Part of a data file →

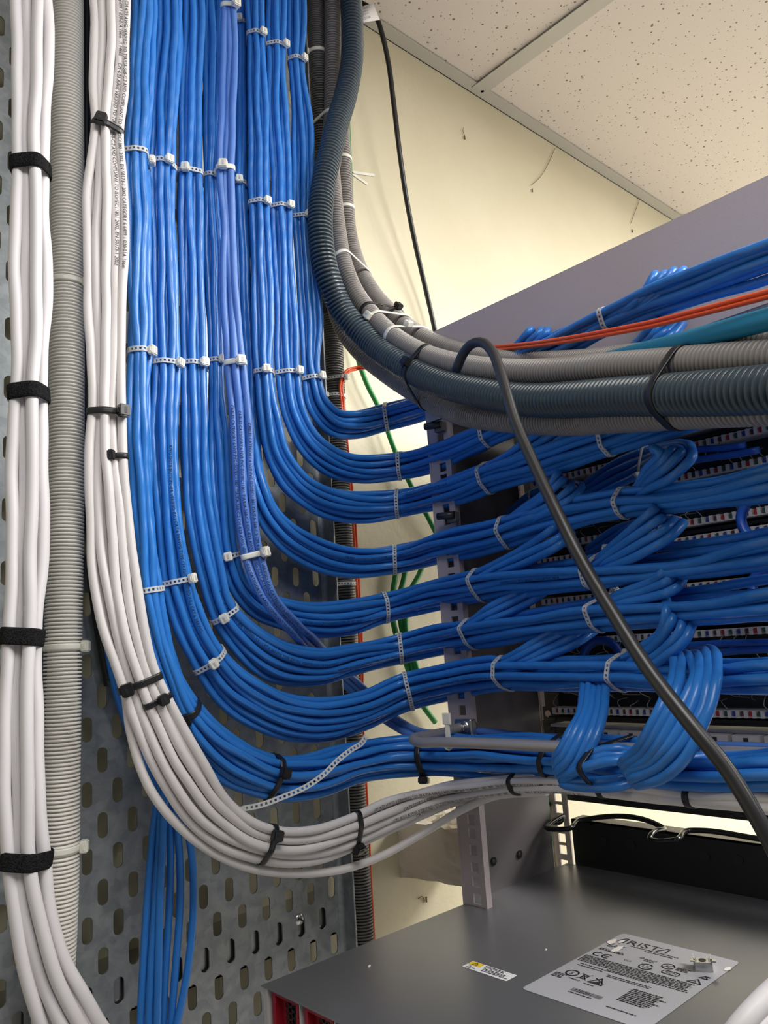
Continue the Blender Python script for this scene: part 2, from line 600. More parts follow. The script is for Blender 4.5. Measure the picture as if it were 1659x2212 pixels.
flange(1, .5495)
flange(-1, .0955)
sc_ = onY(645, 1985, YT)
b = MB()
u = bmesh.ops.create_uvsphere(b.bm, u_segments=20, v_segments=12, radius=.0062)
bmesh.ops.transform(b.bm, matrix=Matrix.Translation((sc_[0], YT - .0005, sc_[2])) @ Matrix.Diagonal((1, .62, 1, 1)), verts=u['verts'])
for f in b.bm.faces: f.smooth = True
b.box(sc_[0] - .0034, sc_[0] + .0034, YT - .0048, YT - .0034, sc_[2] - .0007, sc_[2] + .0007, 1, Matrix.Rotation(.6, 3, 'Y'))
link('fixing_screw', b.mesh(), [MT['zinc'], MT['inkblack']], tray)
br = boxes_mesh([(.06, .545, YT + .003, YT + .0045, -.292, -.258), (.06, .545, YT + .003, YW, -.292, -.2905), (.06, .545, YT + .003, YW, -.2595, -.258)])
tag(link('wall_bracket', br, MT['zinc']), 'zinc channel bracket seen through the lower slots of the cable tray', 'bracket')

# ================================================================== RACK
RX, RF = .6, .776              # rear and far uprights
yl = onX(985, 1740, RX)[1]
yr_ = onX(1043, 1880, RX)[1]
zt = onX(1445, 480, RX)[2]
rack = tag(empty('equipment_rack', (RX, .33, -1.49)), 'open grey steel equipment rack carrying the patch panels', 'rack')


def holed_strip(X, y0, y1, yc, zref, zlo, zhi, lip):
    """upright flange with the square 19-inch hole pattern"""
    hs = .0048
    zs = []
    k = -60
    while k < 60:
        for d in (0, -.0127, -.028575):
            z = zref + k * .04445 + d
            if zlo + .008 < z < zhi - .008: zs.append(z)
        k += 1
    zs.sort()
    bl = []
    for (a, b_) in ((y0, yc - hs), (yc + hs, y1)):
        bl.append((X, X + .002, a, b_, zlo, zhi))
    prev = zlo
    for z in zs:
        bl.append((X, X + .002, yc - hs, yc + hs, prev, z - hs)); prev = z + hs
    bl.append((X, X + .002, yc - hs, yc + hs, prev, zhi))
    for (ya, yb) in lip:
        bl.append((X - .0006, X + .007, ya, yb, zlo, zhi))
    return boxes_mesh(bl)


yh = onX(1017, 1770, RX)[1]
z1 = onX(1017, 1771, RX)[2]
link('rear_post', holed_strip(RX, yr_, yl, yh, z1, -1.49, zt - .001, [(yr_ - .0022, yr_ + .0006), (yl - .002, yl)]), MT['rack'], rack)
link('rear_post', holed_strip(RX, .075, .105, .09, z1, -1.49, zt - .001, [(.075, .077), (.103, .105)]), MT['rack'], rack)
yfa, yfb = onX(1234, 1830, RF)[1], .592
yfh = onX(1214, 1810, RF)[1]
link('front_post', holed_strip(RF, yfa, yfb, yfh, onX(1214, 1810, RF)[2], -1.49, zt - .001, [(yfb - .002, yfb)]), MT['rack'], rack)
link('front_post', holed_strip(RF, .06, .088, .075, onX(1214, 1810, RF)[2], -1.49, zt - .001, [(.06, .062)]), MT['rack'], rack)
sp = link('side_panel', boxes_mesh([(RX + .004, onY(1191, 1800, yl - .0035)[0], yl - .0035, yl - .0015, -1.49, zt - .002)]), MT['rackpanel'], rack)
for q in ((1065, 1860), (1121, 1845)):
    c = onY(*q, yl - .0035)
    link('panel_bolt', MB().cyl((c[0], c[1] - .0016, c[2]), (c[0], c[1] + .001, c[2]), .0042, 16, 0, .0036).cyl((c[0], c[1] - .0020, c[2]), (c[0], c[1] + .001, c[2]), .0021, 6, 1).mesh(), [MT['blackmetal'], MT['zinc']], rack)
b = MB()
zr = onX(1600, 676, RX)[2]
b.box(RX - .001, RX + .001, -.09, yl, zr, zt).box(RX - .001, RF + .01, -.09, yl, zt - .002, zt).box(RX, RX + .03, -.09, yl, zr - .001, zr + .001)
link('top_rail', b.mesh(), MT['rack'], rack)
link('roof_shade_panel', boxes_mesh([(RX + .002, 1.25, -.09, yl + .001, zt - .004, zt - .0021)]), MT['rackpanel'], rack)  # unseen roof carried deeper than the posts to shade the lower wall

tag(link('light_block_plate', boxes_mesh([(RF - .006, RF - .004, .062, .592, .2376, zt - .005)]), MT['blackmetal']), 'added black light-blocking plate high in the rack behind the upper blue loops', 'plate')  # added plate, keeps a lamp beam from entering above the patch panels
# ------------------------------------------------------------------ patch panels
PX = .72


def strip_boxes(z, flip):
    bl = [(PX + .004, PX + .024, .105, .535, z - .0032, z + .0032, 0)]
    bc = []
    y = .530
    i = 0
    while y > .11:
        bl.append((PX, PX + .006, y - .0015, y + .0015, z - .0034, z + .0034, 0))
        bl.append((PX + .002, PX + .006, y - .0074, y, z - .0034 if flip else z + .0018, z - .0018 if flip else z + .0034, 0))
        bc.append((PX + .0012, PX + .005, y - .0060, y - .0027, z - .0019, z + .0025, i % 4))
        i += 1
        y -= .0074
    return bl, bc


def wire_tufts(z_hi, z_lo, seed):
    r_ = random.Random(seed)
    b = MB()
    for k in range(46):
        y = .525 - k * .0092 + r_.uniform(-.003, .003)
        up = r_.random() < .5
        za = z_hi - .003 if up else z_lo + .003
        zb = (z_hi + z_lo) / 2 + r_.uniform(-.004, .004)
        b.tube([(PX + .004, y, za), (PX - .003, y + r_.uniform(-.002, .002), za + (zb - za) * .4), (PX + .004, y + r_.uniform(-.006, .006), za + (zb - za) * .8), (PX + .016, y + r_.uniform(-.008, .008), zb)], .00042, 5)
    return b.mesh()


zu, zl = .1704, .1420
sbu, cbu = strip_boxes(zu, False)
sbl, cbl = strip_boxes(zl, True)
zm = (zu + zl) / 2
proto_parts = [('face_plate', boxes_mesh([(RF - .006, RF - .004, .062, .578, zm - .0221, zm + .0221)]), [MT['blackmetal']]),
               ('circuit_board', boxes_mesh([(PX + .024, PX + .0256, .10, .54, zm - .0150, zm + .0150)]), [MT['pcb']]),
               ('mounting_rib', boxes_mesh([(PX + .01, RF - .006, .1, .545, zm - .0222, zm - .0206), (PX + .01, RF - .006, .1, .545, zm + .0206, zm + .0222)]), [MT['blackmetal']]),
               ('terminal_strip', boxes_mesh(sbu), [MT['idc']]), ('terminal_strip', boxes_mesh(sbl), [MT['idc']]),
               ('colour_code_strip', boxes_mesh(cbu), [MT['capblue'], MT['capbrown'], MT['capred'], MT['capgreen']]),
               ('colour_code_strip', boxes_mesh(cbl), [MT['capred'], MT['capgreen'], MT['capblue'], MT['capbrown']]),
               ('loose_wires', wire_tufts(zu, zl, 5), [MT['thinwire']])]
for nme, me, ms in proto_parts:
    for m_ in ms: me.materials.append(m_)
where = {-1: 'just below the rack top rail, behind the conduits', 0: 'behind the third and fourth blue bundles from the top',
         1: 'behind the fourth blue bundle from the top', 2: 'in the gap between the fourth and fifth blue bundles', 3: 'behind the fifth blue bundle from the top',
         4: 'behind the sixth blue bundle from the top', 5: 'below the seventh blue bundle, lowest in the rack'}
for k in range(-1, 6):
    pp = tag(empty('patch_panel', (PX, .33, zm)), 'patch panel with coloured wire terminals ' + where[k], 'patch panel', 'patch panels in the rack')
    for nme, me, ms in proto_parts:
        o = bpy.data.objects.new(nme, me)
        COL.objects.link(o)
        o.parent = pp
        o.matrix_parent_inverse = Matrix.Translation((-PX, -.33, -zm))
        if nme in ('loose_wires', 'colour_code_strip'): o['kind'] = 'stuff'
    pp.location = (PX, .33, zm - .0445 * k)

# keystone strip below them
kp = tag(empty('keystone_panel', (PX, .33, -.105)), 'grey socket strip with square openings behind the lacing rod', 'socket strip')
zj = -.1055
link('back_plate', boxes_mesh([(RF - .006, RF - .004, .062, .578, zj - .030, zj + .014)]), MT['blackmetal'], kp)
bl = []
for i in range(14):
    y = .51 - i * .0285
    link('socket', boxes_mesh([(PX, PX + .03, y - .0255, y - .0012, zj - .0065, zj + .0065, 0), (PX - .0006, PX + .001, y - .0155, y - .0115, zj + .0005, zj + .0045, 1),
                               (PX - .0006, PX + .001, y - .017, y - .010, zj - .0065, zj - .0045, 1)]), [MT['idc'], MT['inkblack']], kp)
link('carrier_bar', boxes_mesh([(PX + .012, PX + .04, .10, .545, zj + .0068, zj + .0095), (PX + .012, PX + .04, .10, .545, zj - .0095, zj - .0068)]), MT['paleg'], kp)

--

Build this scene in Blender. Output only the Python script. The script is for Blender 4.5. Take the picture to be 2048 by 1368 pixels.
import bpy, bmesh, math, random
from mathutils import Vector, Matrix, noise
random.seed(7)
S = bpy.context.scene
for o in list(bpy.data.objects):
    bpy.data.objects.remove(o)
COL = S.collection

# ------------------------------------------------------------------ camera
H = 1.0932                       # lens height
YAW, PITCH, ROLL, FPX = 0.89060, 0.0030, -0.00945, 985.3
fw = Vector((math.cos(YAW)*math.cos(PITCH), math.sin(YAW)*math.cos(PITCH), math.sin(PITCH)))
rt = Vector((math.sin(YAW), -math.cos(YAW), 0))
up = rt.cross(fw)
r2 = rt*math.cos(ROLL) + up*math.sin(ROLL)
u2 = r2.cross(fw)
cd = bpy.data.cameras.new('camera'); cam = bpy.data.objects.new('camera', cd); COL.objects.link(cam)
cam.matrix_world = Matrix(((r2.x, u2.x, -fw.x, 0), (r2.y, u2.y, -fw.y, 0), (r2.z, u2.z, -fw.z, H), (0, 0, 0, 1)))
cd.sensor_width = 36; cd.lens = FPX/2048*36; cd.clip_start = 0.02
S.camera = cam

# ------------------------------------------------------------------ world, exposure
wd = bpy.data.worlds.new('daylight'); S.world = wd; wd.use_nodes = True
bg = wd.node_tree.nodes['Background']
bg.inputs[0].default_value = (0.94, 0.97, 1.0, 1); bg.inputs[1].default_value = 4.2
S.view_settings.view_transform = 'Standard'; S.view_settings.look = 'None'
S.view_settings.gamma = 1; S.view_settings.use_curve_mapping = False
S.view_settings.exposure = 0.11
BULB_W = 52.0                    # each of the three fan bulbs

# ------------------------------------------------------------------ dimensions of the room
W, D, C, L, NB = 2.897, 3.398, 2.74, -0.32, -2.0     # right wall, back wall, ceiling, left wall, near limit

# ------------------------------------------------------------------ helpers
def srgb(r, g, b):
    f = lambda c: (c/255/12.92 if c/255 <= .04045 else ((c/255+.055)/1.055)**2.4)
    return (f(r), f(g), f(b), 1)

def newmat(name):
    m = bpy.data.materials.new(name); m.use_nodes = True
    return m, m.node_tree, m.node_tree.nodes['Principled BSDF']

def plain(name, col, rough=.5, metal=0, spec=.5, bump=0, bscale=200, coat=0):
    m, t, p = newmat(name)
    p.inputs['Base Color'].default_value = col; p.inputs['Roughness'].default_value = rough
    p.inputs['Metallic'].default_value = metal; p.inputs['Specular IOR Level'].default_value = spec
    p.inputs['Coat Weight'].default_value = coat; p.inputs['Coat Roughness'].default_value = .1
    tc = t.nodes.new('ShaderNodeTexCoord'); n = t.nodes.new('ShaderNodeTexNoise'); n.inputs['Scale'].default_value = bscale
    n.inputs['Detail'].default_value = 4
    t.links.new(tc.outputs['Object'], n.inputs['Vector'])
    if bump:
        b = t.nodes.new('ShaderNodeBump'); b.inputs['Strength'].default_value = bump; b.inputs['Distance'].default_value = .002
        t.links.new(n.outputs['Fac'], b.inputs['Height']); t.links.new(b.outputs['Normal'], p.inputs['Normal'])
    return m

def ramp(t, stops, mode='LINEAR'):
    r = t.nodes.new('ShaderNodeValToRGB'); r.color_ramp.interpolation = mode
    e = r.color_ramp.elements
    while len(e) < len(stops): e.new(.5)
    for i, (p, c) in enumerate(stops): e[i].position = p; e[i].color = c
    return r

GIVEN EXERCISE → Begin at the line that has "Build this scene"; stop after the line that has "S.camera = cam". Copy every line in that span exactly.

FINISHED EXERCISE →
Build this scene in Blender. Output only the Python script. The script is for Blender 4.5. Take the picture to be 2048 by 1368 pixels.
import bpy, bmesh, math, random
from mathutils import Vector, Matrix, noise
random.seed(7)
S = bpy.context.scene
for o in list(bpy.data.objects):
    bpy.data.objects.remove(o)
COL = S.collection

# ------------------------------------------------------------------ camera
H = 1.0932                       # lens height
YAW, PITCH, ROLL, FPX = 0.89060, 0.0030, -0.00945, 985.3
fw = Vector((math.cos(YAW)*math.cos(PITCH), math.sin(YAW)*math.cos(PITCH), math.sin(PITCH)))
rt = Vector((math.sin(YAW), -math.cos(YAW), 0))
up = rt.cross(fw)
r2 = rt*math.cos(ROLL) + up*math.sin(ROLL)
u2 = r2.cross(fw)
cd = bpy.data.cameras.new('camera'); cam = bpy.data.objects.new('camera', cd); COL.objects.link(cam)
cam.matrix_world = Matrix(((r2.x, u2.x, -fw.x, 0), (r2.y, u2.y, -fw.y, 0), (r2.z, u2.z, -fw.z, H), (0, 0, 0, 1)))
cd.sensor_width = 36; cd.lens = FPX/2048*36; cd.clip_start = 0.02
S.camera = cam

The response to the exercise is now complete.